# Written exercise
Present every line in which the string "picture" appears.

# Supplied material
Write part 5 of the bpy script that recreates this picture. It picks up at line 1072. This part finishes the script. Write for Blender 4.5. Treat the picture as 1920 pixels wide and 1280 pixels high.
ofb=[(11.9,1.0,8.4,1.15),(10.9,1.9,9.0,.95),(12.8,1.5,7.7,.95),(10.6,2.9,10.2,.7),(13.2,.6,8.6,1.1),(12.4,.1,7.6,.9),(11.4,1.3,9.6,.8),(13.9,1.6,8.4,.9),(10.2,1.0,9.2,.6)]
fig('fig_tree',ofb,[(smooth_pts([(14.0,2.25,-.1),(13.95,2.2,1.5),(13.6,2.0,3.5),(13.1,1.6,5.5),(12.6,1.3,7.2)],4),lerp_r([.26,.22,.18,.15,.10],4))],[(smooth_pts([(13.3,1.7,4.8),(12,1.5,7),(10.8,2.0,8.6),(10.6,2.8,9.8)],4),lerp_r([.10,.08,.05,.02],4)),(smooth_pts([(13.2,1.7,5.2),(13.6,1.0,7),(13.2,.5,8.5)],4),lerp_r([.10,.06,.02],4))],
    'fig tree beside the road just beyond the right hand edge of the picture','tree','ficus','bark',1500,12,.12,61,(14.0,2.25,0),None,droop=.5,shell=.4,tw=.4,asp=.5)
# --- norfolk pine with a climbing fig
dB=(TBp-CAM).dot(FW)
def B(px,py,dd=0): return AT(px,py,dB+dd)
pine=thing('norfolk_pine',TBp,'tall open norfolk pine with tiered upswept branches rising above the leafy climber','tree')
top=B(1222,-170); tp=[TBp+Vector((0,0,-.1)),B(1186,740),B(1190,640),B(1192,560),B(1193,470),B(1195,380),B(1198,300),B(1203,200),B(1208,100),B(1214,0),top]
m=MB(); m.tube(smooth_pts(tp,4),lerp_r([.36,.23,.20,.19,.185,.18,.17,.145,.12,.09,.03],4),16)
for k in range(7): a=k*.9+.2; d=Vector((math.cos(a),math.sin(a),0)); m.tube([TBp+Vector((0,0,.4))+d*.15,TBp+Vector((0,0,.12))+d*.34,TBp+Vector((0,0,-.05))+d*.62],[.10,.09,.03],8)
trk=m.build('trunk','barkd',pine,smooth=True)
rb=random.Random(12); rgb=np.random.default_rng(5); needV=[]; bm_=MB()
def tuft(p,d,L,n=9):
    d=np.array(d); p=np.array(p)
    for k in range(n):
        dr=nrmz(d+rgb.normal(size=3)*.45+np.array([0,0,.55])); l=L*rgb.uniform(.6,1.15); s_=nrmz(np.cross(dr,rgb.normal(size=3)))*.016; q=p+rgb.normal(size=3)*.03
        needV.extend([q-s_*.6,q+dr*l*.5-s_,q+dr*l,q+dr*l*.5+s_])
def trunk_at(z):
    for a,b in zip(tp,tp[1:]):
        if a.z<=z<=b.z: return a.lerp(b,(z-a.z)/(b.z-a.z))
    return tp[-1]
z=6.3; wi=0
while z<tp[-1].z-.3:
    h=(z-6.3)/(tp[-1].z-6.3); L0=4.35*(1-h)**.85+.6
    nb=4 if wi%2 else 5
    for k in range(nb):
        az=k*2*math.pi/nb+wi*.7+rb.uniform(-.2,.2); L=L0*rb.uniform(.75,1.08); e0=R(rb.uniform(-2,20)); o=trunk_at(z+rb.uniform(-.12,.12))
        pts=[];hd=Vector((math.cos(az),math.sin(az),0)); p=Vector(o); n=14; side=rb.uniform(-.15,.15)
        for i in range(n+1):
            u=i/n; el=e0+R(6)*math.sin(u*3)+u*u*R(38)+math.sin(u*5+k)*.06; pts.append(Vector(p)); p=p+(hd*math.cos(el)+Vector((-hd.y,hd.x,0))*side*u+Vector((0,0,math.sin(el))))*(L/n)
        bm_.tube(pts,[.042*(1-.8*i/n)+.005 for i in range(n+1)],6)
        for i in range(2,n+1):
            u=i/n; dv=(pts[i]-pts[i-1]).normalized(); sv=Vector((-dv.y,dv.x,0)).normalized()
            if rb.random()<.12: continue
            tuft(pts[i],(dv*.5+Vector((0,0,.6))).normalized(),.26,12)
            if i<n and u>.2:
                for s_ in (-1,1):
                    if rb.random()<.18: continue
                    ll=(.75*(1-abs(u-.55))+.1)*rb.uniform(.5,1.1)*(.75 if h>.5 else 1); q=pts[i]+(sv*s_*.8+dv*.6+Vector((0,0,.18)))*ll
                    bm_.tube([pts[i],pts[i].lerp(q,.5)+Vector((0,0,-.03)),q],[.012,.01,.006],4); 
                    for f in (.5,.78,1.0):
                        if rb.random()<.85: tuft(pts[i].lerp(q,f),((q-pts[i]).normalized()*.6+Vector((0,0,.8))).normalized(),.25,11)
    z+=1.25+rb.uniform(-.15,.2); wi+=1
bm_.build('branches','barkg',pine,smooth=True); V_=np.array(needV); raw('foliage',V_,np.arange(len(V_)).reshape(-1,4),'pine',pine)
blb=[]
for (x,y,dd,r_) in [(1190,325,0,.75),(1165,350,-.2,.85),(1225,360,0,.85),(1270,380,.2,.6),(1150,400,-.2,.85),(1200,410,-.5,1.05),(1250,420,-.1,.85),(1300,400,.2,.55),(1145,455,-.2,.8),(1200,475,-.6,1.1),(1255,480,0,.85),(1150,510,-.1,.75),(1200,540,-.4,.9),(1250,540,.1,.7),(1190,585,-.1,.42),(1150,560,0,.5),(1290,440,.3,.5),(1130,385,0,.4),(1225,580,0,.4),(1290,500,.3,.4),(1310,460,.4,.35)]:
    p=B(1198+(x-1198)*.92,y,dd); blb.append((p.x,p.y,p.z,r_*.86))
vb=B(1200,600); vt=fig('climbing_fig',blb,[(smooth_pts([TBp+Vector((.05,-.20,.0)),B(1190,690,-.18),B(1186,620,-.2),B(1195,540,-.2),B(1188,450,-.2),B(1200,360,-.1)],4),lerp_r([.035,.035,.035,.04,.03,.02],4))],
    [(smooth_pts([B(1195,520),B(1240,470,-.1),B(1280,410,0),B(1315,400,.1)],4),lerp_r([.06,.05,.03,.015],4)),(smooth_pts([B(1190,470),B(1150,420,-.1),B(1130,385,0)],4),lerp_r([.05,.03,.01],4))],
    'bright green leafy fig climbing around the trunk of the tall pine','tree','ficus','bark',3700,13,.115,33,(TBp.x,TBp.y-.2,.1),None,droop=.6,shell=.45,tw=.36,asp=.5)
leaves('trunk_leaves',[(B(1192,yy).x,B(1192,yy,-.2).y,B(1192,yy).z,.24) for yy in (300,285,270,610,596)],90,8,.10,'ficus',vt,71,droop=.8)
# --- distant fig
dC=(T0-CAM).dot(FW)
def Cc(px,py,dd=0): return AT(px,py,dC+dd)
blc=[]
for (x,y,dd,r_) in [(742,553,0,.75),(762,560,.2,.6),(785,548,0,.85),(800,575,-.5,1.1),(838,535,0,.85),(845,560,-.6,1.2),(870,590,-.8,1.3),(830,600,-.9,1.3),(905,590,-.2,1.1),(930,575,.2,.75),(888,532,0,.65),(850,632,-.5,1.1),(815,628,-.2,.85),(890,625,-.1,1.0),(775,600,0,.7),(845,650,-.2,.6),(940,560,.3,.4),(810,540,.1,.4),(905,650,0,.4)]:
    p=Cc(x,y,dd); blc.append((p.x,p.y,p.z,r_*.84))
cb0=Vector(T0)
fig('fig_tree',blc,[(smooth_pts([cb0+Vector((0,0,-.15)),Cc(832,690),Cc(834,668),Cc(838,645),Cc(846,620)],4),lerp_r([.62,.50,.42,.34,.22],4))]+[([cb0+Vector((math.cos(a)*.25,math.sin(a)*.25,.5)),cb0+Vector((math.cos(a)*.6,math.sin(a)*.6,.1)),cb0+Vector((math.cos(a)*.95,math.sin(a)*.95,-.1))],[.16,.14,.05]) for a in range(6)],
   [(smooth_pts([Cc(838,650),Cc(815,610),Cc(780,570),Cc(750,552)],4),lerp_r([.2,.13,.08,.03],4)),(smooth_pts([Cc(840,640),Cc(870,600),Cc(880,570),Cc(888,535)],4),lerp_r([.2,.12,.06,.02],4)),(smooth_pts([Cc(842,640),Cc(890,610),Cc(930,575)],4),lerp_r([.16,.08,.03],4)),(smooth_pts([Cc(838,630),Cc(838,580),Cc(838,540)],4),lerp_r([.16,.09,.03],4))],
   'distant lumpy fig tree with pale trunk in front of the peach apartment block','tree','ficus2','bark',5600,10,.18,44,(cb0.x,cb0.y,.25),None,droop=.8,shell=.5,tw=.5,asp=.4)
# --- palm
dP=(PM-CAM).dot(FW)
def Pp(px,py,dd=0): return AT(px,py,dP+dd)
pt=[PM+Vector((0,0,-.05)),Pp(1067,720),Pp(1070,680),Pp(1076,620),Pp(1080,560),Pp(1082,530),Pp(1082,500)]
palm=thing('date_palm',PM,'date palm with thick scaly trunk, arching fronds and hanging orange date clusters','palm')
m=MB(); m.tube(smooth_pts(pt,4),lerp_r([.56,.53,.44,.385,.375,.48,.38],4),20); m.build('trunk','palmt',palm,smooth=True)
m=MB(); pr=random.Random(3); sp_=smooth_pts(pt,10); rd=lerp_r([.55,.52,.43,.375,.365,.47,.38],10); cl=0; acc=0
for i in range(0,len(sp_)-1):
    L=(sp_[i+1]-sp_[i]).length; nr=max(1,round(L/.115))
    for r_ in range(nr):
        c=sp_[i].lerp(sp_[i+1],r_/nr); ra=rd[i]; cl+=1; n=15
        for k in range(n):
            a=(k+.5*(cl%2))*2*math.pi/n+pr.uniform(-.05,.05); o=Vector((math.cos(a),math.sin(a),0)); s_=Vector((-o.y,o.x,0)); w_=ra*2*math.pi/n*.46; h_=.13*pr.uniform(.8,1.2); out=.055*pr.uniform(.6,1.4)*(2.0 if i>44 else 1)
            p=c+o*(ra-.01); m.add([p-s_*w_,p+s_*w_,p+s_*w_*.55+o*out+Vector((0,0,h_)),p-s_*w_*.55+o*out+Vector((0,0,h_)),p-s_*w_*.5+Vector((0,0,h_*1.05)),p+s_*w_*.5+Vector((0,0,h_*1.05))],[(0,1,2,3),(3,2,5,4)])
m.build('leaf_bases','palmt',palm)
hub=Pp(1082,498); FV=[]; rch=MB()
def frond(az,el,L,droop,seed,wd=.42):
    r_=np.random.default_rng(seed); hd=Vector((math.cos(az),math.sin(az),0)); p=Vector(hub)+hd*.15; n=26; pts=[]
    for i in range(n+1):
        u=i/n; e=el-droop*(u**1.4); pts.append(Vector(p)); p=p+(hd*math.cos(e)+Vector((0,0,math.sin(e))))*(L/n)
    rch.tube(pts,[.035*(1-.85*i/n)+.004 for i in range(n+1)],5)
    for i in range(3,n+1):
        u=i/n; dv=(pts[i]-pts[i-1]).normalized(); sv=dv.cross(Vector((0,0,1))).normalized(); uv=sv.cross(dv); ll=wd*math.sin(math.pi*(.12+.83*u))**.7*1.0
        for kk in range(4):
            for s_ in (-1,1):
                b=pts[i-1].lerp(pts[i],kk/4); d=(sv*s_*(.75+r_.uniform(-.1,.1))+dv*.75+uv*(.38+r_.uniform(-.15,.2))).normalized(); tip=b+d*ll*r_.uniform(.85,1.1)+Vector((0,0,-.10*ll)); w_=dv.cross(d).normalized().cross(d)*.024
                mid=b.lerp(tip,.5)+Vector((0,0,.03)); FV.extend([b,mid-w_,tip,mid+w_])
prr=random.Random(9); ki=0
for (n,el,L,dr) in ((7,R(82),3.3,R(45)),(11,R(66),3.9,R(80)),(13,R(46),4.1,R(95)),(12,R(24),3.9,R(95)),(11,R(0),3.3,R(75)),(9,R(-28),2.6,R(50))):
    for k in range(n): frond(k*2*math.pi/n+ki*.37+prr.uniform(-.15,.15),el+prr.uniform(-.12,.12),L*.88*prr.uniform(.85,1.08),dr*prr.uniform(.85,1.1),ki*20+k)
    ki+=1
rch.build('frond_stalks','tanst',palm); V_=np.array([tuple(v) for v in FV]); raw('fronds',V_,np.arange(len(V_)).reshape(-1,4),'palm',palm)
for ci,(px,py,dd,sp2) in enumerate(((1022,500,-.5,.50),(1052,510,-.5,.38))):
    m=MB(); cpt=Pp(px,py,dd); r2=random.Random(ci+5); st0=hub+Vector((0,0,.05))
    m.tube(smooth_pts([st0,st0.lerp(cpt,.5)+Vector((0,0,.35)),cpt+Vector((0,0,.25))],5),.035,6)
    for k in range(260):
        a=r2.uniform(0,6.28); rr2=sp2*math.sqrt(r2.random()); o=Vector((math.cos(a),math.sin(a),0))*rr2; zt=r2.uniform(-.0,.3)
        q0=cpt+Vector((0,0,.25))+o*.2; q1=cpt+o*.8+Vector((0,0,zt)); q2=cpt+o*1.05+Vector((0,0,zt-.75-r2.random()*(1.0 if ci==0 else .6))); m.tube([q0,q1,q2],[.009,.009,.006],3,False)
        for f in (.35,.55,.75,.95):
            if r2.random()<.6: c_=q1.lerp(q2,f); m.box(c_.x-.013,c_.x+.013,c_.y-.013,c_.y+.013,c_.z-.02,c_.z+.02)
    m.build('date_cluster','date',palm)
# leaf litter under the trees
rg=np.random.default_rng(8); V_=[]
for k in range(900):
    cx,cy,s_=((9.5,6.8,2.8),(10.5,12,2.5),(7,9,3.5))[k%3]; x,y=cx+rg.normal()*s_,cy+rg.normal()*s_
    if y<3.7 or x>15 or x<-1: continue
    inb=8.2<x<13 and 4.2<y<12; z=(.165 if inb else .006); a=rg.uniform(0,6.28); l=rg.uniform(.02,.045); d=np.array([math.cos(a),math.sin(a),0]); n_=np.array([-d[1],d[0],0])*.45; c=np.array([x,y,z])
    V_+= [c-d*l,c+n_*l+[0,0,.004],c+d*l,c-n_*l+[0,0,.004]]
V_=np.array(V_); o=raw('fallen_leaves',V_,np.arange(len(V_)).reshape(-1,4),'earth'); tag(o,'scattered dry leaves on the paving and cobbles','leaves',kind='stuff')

# Reply
Write part 5 of the bpy script that recreates this picture. It picks up at line 1072. This part finishes the script. Write for Blender 4.5. Treat the picture as 1920 pixels wide and 1280 pixels high.
    'fig tree beside the road just beyond the right hand edge of the picture','tree','ficus','bark',1500,12,.12,61,(14.0,2.25,0),None,droop=.5,shell=.4,tw=.4,asp=.5)